Requirement >>
From the listing below, copy only the lines running from the line that contains "Write part 3" to the line that contains "8.2, z, z+.12)", both included.

Exercise inputs >>

<<<<

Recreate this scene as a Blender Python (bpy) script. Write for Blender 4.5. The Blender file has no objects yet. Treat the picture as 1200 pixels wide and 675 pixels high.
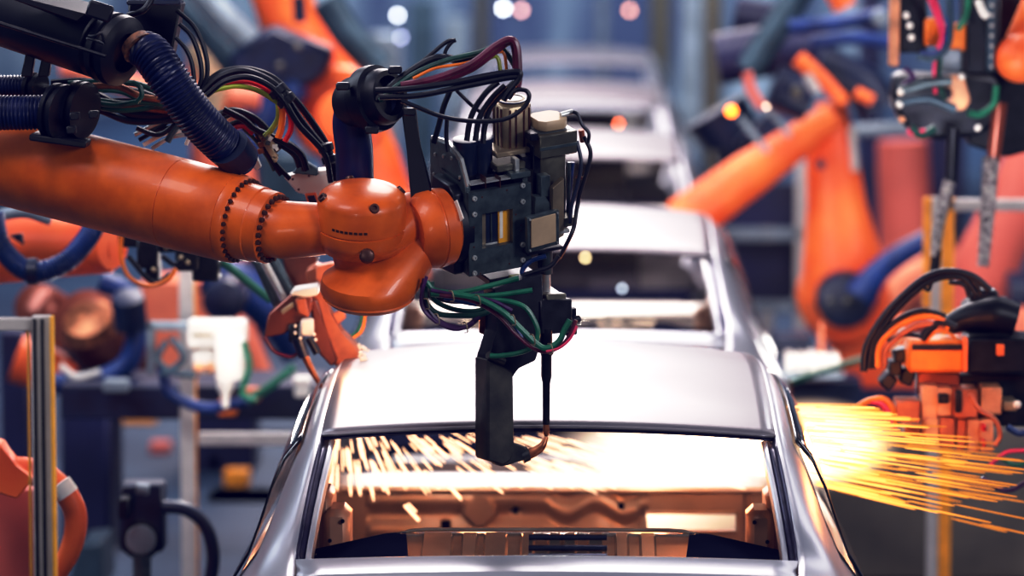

>>>>
<<<<

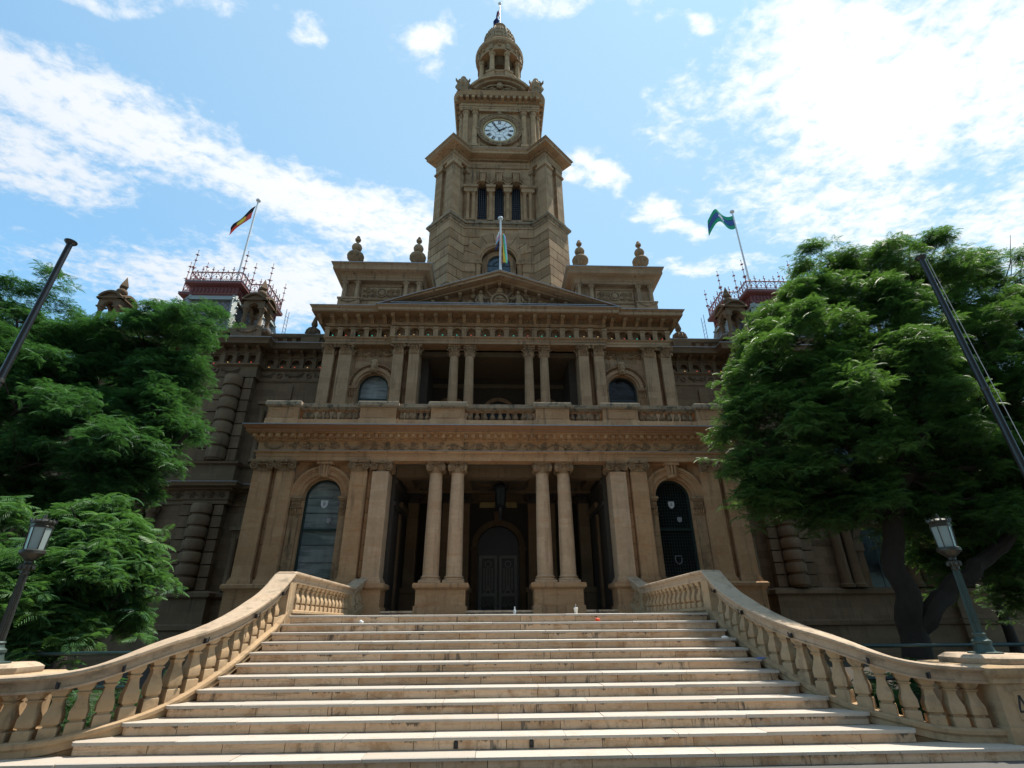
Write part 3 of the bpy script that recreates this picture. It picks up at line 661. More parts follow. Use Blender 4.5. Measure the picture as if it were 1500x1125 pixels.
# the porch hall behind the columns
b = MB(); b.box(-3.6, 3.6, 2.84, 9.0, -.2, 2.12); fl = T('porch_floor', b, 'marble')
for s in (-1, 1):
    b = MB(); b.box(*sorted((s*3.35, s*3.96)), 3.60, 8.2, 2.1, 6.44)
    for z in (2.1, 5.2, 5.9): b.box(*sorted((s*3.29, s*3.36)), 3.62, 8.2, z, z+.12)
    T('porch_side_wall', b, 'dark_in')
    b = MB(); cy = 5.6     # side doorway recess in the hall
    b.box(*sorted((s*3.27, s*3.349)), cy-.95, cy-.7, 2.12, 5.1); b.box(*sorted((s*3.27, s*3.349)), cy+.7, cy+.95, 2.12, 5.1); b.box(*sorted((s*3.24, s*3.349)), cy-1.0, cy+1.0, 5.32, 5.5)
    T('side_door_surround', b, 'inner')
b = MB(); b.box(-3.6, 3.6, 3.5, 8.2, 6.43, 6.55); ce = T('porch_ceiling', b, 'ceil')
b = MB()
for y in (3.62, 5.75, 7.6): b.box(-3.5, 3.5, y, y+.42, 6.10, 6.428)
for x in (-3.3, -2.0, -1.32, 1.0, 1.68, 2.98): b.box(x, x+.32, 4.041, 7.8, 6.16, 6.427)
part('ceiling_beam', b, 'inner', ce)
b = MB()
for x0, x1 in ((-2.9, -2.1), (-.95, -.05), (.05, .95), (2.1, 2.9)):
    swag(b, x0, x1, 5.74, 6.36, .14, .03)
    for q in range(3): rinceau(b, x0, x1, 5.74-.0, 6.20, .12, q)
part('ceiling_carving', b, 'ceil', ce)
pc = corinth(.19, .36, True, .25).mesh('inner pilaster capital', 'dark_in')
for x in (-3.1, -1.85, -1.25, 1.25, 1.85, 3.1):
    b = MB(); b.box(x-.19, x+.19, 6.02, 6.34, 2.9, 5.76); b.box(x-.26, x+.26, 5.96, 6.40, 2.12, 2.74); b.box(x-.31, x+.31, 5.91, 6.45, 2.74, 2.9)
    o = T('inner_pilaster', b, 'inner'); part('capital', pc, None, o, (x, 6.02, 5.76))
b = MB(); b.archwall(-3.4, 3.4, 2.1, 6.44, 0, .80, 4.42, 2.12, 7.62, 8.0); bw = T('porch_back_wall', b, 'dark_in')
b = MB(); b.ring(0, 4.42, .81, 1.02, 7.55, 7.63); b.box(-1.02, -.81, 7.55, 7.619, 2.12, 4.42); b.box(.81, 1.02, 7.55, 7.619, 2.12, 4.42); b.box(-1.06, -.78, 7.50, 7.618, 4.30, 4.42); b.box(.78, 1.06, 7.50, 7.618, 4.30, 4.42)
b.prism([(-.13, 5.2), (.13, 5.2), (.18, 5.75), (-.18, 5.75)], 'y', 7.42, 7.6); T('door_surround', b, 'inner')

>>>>

Correct response >>
Write part 3 of the bpy script that recreates this picture. It picks up at line 661. More parts follow. Use Blender 4.5. Measure the picture as if it were 1500x1125 pixels.
# the porch hall behind the columns
b = MB(); b.box(-3.6, 3.6, 2.84, 9.0, -.2, 2.12); fl = T('porch_floor', b, 'marble')
for s in (-1, 1):
    b = MB(); b.box(*sorted((s*3.35, s*3.96)), 3.60, 8.2, 2.1, 6.44)
    for z in (2.1, 5.2, 5.9): b.box(*sorted((s*3.29, s*3.36)), 3.62, 8.2, z, z+.12)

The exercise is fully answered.